What needs to be done:
Copy out each line that mentions the word "pixels".
--- Begin Supplied data ---
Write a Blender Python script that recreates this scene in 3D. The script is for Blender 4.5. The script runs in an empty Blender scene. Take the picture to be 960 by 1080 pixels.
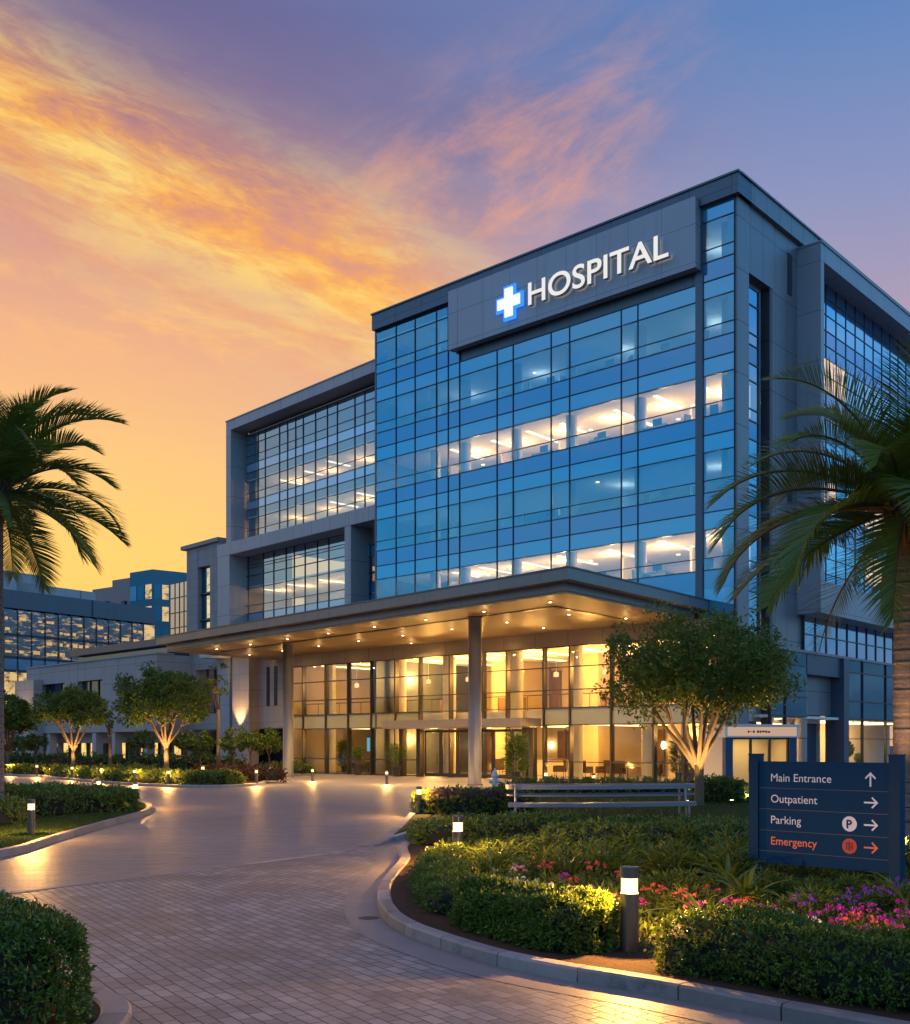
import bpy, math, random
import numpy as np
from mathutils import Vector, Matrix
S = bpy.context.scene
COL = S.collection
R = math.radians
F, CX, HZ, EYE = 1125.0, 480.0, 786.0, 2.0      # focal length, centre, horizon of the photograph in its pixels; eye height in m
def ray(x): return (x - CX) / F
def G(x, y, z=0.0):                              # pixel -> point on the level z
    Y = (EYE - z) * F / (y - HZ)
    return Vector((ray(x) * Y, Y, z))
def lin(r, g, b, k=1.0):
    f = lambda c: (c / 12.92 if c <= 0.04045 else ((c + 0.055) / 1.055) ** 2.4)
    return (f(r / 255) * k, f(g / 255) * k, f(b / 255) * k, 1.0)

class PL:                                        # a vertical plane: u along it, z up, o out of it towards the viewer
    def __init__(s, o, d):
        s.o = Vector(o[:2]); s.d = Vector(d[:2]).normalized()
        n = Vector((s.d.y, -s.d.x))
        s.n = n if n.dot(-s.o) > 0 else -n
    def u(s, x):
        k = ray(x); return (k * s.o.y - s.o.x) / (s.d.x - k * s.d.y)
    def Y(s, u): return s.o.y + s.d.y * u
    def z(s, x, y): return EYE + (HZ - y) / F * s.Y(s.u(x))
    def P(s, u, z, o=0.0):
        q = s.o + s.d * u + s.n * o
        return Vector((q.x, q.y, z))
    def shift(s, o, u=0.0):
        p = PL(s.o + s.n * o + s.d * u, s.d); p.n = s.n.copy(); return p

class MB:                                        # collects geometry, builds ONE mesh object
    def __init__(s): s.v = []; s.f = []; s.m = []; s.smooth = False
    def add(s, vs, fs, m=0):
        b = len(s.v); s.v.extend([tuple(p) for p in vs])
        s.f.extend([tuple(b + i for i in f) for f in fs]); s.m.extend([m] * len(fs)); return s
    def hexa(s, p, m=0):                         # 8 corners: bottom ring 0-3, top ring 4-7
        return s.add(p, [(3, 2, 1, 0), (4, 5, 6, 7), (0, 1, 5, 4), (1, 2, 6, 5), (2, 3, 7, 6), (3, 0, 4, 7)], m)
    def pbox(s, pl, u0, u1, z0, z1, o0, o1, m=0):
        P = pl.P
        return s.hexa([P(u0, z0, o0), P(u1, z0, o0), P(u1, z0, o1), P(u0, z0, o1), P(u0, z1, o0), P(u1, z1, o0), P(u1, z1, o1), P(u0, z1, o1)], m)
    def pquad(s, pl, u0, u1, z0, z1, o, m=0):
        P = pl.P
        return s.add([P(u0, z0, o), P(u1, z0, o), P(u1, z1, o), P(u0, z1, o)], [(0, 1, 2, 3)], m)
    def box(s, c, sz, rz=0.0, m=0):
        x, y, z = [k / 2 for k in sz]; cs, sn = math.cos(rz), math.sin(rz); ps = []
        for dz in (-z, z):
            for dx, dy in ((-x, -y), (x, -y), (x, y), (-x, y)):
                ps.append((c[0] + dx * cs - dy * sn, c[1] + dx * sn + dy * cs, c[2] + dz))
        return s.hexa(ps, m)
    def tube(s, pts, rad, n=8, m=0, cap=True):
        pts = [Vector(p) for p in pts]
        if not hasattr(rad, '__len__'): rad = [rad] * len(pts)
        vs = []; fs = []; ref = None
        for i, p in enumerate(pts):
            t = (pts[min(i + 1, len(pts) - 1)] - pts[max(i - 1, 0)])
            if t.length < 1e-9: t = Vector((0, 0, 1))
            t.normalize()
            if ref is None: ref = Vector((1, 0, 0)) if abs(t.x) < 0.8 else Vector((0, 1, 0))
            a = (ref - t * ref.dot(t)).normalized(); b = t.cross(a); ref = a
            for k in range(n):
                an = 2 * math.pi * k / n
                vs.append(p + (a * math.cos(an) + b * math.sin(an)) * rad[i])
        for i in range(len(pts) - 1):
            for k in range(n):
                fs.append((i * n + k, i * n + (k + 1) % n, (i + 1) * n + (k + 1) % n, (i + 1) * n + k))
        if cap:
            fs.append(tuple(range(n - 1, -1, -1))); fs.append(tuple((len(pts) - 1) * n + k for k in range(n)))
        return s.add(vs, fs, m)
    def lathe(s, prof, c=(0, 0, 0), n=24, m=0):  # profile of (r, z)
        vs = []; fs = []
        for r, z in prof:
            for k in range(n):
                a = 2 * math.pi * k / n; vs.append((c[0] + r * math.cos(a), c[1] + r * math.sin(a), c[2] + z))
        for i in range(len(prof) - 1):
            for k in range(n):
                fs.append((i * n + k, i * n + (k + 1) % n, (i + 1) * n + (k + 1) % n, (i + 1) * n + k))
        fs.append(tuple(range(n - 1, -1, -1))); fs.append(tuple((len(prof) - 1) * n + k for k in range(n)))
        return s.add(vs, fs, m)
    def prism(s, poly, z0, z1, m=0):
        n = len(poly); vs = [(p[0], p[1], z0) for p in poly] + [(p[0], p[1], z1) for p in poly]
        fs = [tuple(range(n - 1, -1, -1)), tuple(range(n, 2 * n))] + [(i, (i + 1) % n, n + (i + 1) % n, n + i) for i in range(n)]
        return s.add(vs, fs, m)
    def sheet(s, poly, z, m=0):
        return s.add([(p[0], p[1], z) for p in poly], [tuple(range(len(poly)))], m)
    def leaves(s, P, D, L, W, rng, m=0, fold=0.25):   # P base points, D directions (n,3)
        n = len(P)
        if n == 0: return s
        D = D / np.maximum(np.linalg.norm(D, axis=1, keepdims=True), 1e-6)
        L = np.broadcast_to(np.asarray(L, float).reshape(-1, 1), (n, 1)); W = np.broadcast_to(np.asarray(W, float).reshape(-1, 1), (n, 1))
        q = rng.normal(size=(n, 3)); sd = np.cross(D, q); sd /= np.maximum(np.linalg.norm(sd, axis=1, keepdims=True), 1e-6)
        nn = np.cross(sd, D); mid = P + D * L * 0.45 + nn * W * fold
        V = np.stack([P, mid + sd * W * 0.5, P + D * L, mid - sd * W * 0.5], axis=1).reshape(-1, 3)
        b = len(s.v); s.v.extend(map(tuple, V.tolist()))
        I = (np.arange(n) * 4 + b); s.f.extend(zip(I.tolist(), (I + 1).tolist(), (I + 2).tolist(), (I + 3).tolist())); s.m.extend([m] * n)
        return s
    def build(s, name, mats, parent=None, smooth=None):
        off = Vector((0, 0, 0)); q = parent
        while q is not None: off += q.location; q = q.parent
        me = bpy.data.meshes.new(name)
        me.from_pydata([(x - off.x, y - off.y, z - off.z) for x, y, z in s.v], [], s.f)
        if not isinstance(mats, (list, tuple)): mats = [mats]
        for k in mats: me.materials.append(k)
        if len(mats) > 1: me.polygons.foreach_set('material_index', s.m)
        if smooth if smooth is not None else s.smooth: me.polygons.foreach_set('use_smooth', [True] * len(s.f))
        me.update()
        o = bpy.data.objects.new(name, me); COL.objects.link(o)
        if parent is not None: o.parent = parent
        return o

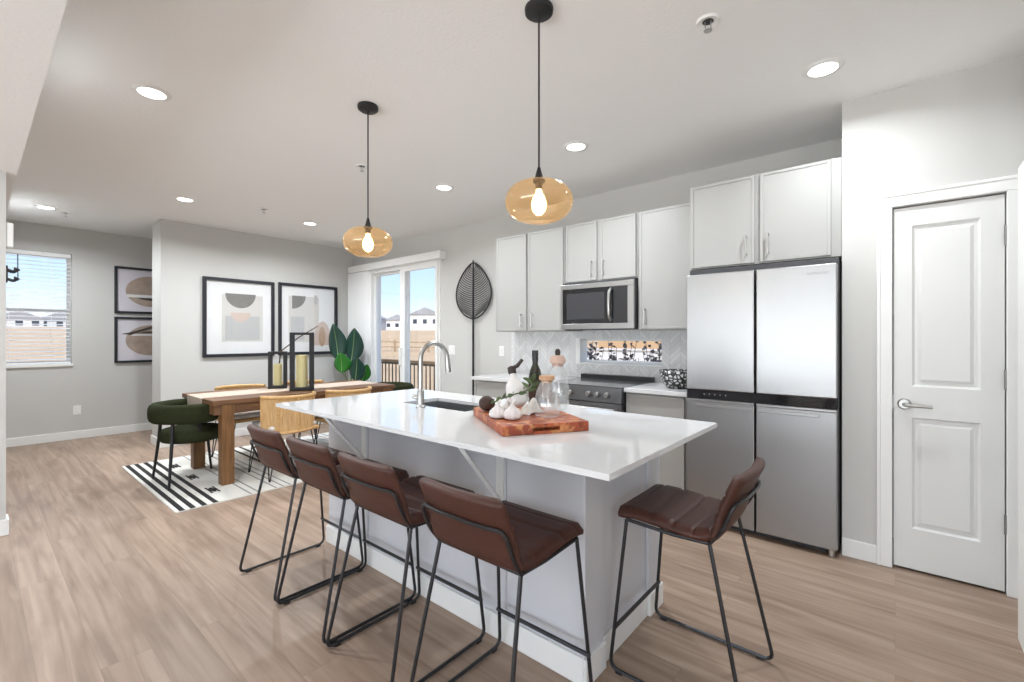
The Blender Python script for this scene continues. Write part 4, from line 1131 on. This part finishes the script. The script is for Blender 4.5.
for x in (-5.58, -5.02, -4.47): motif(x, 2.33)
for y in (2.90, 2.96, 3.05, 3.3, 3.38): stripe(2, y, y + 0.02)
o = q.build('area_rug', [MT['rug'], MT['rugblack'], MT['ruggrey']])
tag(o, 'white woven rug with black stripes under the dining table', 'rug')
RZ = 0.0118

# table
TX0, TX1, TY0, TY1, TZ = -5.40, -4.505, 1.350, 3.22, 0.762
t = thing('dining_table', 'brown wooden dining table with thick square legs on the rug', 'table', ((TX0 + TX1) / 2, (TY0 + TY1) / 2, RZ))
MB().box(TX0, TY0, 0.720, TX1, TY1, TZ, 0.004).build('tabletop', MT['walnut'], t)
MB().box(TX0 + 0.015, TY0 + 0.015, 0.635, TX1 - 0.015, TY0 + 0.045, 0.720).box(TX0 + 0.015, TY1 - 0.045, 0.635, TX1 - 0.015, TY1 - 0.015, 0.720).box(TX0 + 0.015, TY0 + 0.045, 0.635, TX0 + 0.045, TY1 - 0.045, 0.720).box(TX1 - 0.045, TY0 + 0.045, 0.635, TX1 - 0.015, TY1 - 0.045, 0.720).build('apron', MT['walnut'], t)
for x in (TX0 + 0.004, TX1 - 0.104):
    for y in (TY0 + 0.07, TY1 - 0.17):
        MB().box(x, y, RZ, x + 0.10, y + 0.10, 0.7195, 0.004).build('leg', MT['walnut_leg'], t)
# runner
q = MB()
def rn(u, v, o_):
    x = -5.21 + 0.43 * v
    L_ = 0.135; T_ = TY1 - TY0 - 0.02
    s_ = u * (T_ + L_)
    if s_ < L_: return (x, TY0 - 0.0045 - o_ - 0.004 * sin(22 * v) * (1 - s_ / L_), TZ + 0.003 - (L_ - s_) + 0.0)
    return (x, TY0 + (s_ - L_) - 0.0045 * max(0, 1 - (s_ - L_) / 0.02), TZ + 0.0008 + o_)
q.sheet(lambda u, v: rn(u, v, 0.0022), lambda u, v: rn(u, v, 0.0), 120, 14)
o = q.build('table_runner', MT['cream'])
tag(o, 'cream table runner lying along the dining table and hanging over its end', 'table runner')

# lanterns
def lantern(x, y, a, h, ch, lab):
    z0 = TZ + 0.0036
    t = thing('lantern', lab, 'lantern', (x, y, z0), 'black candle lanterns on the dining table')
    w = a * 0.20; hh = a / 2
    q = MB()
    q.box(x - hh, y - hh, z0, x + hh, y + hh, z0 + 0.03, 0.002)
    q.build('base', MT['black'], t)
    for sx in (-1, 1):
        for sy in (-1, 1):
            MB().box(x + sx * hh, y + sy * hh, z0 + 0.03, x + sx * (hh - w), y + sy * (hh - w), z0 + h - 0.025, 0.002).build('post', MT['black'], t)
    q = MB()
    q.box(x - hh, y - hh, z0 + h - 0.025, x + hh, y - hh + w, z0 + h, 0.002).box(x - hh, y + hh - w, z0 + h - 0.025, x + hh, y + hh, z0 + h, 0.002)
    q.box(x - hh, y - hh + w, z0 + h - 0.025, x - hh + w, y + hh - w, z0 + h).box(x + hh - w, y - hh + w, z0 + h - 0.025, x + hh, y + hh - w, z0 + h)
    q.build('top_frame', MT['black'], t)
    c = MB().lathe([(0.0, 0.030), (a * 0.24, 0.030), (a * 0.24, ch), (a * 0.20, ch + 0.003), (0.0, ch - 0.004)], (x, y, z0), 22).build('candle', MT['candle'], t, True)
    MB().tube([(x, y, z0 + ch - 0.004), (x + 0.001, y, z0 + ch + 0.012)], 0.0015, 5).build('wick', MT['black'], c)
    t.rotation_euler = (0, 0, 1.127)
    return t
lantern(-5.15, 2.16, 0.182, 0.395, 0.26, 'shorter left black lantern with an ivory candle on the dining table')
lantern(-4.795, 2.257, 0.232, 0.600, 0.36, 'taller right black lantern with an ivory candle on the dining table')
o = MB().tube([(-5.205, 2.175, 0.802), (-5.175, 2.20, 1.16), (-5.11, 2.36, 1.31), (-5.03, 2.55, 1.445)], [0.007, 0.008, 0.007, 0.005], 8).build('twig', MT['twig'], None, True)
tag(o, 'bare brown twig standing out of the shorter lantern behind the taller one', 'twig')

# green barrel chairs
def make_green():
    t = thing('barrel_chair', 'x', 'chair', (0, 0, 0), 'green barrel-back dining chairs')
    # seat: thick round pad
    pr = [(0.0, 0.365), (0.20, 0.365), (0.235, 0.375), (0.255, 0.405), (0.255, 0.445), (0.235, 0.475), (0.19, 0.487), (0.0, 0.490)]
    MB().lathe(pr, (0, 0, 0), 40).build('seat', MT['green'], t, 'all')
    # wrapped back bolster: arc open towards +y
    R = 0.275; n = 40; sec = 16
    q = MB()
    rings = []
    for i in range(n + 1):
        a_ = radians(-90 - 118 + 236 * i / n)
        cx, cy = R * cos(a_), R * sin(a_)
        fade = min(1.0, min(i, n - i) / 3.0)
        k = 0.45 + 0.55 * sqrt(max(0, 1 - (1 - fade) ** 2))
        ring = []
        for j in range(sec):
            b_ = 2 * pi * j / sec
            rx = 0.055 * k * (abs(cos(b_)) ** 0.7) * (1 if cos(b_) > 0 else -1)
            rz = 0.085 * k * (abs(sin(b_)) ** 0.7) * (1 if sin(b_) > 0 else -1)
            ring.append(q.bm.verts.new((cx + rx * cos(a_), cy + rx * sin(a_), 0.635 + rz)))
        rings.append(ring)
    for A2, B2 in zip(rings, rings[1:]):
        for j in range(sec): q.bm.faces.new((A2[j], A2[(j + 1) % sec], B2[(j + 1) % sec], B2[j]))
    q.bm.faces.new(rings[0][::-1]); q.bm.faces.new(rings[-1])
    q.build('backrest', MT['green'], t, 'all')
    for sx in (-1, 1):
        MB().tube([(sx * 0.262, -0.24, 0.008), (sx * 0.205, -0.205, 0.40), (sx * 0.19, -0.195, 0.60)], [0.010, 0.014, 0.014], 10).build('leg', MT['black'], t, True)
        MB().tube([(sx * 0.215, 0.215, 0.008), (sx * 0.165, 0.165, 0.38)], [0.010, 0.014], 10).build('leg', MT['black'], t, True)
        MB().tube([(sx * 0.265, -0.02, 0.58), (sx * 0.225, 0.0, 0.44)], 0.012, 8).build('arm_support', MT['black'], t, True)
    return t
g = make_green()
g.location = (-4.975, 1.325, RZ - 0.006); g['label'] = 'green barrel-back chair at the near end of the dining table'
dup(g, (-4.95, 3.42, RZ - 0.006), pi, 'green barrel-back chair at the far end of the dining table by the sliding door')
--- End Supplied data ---
Final result:
Write a Blender Python script that recreates this scene in 3D. The script is for Blender 4.5. The script runs in an empty Blender scene. Take the picture to be 960 by 1080 pixels.
F, CX, HZ, EYE = 1125.0, 480.0, 786.0, 2.0      # focal length, centre, horizon of the photograph in its pixels; eye height in m